* _Dataset records_
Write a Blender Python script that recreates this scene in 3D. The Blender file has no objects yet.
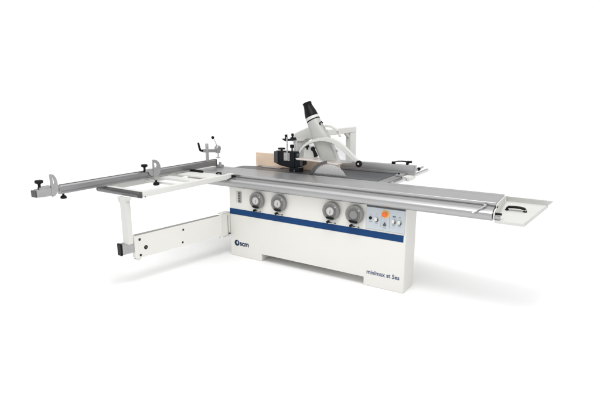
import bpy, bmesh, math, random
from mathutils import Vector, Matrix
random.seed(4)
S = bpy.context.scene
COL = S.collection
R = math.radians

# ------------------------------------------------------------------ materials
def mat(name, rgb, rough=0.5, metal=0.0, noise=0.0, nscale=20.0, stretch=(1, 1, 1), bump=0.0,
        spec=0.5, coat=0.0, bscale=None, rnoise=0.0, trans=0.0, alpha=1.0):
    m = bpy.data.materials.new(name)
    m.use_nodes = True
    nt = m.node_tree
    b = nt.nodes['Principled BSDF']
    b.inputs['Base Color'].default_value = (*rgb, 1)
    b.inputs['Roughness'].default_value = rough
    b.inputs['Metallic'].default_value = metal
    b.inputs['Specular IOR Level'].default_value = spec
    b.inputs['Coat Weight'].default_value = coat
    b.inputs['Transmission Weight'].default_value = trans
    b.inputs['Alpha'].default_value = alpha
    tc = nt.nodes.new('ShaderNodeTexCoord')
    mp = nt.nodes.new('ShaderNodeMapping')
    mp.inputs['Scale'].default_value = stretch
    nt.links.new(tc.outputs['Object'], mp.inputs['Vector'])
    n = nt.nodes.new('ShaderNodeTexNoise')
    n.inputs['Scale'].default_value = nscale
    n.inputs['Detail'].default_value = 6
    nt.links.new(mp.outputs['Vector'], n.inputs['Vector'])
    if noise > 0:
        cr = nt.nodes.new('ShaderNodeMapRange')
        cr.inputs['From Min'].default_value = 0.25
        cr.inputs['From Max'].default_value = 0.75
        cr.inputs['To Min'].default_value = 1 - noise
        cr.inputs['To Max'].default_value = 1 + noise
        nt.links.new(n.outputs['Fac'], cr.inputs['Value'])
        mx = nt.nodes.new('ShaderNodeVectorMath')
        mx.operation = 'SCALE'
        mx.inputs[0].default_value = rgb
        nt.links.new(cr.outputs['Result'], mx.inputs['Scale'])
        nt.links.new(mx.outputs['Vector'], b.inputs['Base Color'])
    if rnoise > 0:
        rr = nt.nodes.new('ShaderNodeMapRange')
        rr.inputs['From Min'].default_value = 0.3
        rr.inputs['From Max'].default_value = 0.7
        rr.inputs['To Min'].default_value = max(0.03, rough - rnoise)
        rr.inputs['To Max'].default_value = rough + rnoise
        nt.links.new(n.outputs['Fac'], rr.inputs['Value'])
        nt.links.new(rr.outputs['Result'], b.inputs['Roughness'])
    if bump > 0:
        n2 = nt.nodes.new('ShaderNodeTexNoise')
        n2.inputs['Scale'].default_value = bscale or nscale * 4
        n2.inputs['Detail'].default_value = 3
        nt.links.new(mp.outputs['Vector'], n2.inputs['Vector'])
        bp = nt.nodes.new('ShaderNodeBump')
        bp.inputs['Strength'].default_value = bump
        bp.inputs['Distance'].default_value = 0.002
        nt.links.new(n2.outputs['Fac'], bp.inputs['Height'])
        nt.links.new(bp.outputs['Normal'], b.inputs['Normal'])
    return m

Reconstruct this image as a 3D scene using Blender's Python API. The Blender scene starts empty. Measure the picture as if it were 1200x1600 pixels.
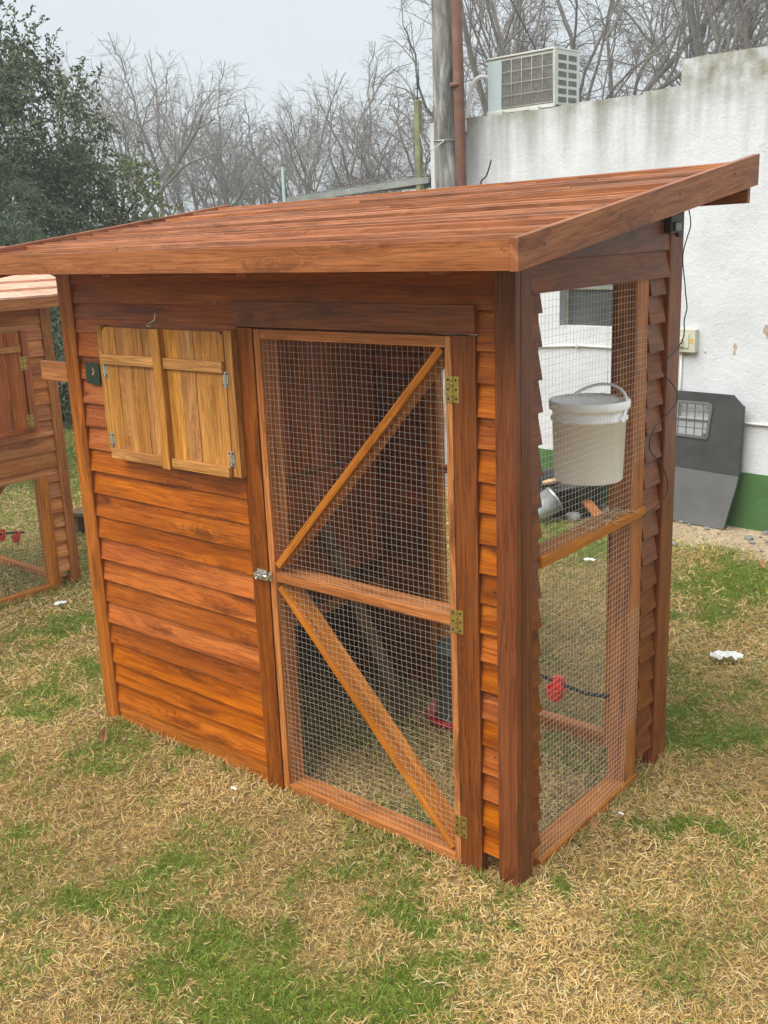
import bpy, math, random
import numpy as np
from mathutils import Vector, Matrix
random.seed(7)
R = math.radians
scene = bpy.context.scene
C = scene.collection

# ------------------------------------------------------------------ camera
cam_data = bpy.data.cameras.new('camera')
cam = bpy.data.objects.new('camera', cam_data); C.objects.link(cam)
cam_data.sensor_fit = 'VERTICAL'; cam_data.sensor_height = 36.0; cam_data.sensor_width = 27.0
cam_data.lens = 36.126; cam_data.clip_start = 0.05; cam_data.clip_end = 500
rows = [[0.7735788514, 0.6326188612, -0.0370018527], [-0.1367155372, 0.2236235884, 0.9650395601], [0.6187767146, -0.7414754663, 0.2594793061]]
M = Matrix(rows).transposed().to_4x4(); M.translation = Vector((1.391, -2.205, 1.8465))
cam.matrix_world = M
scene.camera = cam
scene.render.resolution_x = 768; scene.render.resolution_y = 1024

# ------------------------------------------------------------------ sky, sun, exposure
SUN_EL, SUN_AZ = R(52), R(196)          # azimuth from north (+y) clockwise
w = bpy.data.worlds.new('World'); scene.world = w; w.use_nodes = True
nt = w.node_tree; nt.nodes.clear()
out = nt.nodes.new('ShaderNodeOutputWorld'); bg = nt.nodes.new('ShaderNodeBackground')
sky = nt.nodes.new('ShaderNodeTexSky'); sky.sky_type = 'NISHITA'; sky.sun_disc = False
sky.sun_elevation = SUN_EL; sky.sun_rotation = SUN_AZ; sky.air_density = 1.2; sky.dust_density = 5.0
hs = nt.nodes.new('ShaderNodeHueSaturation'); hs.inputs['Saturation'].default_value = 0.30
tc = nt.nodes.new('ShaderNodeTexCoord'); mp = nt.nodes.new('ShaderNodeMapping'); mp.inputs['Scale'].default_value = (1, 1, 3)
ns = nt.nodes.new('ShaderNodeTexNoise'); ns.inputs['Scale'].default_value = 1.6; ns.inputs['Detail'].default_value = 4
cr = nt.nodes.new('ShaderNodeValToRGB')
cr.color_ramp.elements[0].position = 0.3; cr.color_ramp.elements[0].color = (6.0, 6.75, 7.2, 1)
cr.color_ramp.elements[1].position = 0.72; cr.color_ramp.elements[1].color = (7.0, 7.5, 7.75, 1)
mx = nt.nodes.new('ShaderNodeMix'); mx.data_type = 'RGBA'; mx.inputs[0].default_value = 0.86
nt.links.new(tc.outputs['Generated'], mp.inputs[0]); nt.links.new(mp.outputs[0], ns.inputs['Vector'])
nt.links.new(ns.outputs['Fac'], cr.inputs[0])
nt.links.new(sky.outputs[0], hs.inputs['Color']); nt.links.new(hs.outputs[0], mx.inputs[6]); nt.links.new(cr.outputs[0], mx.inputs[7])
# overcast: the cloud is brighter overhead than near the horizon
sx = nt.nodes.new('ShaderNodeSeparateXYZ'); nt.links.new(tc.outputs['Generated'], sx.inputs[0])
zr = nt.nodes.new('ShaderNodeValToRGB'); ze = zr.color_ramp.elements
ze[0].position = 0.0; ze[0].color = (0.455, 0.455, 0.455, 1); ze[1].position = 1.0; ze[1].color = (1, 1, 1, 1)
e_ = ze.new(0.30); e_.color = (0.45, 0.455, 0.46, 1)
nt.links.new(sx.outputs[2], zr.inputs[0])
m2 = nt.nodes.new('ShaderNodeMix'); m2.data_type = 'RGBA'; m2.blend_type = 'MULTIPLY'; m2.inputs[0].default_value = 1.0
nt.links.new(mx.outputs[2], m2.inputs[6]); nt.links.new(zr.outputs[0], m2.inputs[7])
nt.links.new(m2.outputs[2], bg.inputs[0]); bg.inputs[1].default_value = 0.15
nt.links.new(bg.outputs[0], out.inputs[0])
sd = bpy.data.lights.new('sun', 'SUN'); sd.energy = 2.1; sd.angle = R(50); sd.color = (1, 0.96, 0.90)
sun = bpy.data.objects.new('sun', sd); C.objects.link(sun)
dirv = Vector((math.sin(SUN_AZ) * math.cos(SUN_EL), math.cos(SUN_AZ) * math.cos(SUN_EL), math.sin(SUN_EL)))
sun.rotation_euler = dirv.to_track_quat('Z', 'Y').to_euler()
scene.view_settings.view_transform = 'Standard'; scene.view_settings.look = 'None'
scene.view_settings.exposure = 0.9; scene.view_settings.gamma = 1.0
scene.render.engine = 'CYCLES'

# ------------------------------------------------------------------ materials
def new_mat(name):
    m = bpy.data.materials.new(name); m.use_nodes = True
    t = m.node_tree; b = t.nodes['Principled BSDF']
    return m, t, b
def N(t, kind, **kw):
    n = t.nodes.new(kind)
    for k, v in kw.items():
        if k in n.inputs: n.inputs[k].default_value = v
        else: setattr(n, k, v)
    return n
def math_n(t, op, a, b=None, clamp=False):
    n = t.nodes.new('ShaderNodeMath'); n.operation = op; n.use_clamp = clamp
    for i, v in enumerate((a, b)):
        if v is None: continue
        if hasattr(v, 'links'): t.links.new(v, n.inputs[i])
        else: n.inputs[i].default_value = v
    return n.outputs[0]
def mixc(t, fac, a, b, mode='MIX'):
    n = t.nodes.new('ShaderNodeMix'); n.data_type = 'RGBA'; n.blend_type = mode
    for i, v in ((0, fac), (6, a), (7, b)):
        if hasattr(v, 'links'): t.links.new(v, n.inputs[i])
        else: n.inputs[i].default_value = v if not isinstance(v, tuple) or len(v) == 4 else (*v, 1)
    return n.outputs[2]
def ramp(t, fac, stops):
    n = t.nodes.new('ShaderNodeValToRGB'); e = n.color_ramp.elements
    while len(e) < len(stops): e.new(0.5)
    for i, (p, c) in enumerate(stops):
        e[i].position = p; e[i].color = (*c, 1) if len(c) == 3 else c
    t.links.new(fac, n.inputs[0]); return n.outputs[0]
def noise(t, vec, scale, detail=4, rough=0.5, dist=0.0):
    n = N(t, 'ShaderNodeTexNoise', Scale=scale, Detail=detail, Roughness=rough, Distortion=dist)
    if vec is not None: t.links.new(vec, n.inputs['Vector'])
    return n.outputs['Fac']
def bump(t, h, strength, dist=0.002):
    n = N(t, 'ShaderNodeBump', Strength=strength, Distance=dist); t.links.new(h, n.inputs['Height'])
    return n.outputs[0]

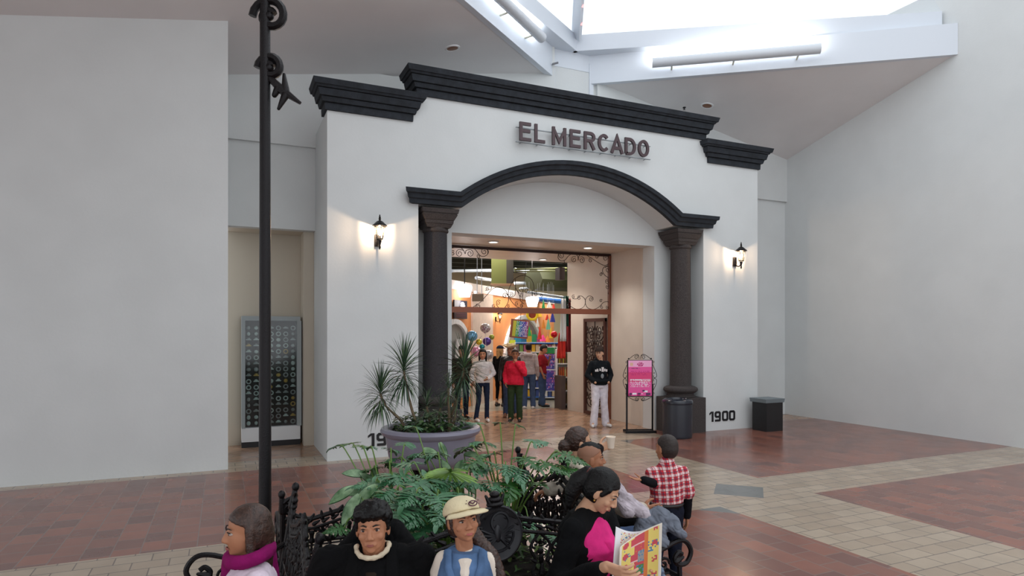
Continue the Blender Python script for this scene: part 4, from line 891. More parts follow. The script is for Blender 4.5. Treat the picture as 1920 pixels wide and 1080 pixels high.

* _Required work_
Wherever "picture" shows up in a line, copy that line.

* _Solution to this exercise_
Reconstruct this image as a 3D scene using Blender's Python API. The Blender scene starts empty. Measure the picture as if it were 1200x1600 pixels.
Continue the Blender Python script for this scene: part 4, from line 891. More parts follow. The script is for Blender 4.5. Treat the picture as 1920 pixels wide and 1080 pixels high.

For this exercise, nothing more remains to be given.